La devozione all’Annunziata

Ogni anno, il tre agosto verso mezzogiorno, gran folla di fedeli si raccoglie sul sacrato della chiesa madre di Ficarra, in attesa che la Vergine Madre appaia sulla soglia. Proprio lei, la bellissima Madonna del Gagini, col suo viso bambino. Allora campane e mortaretti si inseguono a gara per il cielo, la banda scoppia in un suono festoso e tutti ci avviamo dietro il fercolo sontuoso, tanti a piedi scalzi ma col cuore pure in festa. Un vecchio professore cieco, che ha lasciato sui libri la vista, alza i suoi occhi senza luce verso il lieve tintinnio delle campanelline d’argento, in alto alla vara. Un lieve tintinnio che pure sovrasta il brusio della folla e il fragore dei musici, e raccomanda alla Madonna i suoi figli, mentre un gran grido si leva da per tutto: “Evviva la Gran Signora Maria “.

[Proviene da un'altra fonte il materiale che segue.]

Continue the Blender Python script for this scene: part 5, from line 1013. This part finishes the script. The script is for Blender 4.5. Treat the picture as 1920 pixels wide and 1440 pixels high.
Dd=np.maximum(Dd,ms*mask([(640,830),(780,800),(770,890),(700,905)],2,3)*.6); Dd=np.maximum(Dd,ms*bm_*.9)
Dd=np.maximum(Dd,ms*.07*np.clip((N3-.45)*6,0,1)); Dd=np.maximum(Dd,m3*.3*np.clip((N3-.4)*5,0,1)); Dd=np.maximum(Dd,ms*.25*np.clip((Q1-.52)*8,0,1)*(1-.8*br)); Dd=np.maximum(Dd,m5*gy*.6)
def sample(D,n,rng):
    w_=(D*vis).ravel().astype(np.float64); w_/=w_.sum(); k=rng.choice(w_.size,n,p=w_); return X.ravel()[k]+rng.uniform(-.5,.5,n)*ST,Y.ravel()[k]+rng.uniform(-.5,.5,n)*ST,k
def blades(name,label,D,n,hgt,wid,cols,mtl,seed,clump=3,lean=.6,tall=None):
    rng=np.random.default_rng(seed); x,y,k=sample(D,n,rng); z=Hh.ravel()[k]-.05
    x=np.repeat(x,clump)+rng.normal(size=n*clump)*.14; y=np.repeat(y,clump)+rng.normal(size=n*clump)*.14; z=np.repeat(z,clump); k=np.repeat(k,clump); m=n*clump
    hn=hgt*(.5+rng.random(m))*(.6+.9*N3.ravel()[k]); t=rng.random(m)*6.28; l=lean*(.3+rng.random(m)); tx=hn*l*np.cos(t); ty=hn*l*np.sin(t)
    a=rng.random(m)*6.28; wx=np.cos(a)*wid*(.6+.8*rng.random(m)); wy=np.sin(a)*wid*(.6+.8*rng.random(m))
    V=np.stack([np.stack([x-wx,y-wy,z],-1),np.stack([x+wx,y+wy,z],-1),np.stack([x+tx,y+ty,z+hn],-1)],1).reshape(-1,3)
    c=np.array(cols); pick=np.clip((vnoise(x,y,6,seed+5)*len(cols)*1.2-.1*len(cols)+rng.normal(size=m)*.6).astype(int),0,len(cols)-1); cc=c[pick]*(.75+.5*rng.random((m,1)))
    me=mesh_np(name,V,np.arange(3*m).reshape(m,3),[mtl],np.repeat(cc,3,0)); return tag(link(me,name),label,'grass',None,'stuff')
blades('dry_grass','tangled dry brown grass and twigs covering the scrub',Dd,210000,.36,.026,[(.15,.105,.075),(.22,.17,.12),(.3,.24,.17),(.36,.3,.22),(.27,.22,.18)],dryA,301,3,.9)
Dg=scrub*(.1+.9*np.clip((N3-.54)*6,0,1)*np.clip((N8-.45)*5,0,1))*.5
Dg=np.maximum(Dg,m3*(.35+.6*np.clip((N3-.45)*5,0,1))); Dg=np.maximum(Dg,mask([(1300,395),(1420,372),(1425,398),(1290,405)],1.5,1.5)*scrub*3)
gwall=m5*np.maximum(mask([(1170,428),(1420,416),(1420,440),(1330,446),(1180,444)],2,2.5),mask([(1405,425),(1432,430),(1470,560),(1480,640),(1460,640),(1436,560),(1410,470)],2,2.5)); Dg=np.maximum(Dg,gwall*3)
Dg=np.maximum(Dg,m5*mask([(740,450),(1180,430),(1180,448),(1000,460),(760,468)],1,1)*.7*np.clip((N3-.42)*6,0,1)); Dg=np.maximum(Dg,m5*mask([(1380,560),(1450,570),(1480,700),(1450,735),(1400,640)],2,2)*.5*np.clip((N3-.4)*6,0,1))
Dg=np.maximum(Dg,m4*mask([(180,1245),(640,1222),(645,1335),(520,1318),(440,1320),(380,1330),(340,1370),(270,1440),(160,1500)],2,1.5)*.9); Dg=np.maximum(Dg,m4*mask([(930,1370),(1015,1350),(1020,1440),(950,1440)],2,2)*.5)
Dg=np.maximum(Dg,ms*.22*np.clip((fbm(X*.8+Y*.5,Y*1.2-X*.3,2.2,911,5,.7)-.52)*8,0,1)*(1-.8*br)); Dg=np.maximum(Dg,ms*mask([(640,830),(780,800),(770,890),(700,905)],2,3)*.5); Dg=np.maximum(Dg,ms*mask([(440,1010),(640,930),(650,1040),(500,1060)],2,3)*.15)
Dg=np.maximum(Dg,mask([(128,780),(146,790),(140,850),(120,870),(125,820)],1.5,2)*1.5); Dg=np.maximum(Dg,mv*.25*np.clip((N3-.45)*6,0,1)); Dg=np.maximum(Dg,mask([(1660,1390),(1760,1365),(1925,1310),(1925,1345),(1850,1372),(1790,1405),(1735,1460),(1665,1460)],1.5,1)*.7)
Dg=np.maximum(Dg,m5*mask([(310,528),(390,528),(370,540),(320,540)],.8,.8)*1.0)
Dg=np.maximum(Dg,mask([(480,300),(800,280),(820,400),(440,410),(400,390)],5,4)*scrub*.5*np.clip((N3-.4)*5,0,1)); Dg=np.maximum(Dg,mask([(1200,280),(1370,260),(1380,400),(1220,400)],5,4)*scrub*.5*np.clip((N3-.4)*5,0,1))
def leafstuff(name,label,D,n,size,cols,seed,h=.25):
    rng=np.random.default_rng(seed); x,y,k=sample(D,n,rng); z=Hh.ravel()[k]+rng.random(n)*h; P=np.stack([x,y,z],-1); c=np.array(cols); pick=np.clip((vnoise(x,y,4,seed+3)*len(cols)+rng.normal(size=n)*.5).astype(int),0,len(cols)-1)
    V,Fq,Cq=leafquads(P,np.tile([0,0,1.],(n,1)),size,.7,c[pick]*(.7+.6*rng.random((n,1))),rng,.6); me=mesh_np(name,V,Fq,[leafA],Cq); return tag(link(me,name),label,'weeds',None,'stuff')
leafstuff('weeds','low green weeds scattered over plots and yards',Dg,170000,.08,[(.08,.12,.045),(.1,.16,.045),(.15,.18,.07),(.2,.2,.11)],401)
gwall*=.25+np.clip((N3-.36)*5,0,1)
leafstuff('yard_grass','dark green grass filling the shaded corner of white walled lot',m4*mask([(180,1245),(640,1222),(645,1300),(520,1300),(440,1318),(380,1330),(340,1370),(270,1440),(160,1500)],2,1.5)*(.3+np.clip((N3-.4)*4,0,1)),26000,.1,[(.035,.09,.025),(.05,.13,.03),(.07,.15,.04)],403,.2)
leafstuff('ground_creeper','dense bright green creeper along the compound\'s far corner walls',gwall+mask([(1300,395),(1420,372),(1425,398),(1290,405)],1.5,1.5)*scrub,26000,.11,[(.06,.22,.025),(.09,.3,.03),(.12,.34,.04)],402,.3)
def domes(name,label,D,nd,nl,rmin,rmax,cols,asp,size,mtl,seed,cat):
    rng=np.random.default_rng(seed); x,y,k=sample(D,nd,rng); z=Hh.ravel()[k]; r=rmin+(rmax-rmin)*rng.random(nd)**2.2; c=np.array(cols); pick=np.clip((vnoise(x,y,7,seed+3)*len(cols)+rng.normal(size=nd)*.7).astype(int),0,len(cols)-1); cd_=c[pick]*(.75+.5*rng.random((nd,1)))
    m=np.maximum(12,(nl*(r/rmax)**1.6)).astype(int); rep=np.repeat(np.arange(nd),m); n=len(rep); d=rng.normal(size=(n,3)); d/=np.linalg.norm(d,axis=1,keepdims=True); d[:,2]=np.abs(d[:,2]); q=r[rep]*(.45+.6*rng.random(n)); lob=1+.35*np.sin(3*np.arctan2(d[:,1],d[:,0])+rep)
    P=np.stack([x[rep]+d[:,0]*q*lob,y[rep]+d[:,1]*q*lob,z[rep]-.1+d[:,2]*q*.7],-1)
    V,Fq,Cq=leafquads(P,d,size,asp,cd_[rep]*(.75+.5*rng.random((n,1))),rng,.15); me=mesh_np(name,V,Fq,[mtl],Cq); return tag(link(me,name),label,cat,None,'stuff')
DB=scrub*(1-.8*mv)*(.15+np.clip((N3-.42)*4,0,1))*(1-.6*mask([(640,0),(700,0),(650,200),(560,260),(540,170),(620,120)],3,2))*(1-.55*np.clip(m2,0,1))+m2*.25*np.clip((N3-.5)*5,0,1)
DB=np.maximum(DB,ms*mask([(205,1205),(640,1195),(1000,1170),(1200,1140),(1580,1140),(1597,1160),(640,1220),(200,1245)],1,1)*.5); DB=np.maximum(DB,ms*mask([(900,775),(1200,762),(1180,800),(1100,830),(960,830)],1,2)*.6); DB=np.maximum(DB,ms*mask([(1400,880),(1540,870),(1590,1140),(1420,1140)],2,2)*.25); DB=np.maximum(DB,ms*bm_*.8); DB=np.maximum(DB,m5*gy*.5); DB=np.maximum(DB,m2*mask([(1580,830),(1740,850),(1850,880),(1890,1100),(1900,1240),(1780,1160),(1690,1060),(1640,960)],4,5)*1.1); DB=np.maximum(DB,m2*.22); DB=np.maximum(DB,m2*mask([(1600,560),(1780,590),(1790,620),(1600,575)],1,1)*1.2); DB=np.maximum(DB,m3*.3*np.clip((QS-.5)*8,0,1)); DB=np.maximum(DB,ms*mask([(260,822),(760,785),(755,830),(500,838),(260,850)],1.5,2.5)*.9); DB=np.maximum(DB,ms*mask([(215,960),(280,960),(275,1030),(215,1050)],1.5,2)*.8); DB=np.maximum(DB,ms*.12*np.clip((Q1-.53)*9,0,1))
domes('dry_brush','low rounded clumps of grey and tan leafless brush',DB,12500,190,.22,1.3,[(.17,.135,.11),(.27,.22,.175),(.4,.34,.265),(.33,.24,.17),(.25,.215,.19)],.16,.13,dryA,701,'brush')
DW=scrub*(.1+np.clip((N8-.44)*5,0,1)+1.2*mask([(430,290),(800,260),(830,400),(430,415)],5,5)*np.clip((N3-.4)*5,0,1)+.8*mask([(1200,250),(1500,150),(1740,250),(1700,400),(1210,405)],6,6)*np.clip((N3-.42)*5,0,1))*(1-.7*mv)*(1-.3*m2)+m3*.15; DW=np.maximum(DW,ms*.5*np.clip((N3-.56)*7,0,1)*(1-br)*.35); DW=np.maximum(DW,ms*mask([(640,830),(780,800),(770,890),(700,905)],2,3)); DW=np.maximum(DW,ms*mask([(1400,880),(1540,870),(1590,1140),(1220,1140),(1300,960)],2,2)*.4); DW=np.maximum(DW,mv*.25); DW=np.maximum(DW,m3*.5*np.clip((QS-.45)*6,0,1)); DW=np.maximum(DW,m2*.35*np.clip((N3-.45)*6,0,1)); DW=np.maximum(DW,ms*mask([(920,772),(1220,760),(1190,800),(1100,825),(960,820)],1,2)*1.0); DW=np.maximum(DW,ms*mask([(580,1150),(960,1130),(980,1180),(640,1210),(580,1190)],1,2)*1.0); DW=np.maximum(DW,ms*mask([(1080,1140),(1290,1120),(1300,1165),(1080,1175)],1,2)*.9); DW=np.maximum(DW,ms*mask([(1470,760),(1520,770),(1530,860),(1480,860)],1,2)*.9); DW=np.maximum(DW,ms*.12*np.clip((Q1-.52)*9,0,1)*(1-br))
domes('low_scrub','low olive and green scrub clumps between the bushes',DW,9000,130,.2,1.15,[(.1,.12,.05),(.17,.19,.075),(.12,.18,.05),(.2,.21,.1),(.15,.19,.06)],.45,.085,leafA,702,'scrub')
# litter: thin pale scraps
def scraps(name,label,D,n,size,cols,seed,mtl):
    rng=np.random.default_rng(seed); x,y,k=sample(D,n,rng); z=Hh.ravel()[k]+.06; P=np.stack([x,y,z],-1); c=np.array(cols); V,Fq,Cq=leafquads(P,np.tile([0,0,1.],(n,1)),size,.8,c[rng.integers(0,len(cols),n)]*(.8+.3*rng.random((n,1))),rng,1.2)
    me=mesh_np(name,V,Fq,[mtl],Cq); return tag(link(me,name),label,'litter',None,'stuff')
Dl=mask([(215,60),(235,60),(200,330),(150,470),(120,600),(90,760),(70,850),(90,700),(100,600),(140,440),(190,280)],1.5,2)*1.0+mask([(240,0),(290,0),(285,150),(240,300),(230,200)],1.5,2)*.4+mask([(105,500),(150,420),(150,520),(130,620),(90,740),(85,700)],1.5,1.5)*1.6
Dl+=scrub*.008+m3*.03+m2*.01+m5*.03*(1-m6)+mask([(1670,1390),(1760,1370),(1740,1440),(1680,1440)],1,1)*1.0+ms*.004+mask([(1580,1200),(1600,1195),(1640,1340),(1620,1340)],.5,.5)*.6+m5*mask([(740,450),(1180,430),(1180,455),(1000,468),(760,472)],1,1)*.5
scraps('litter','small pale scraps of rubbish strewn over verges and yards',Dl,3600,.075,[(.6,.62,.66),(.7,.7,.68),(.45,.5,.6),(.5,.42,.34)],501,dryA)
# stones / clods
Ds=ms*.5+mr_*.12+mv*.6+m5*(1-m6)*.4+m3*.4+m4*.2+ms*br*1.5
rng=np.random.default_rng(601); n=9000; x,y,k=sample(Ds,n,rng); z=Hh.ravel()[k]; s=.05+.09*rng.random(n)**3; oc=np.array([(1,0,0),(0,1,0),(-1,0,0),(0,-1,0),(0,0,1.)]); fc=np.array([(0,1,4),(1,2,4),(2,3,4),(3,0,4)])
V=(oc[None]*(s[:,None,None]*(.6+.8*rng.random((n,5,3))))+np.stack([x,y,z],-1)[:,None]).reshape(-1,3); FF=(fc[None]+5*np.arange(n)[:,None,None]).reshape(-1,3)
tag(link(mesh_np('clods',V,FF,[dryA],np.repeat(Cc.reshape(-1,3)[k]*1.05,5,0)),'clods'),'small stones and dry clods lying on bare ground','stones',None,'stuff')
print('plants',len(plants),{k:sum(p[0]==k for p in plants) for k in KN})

Allora ci avviamo tutti per il  Chiano ’i Nardi, ciascuno attento a tenere  gli occhi a una delle stelle trapunte sul manto azzurro, che l’Annunziata stende misericordiosa sui nostri mali e sui nostri peccati. Può accadere che qualcuno, avendo improvvisa pena della propria angoscia terrena, faccia sì che ad un tratto tutte le stelle del manto della Madonna siano tutte sue.
Ritornerà la Madre Santa a rivedere e salutare la chiesetta che la ospitò la prima volta, cinquecento anni addietro; la chiesetta in mezzo agli ulivi che resta per tutto un anno fedele e paziente ad aspettarla e poi si avvierà, in gloria, per le vecchie strade di quel vecchio e caro suo borgo, che se ne va   fianco a fianco del colle, “ tutto una fuga sghemba e strapiombata di case, scantonando sull’ultima balza con un fanale che di giorno fa un goffo disegno nel cielo e la notte è compagno delle stelle”.
È così che, ormai da mezzo millennio, ogni anno torniamo, anche da lontano, per raccoglierci ai piedi di Colei che ci resta Madre di conforto nel dolore, sorella nella sventura, luce di bene e di speranza sempre.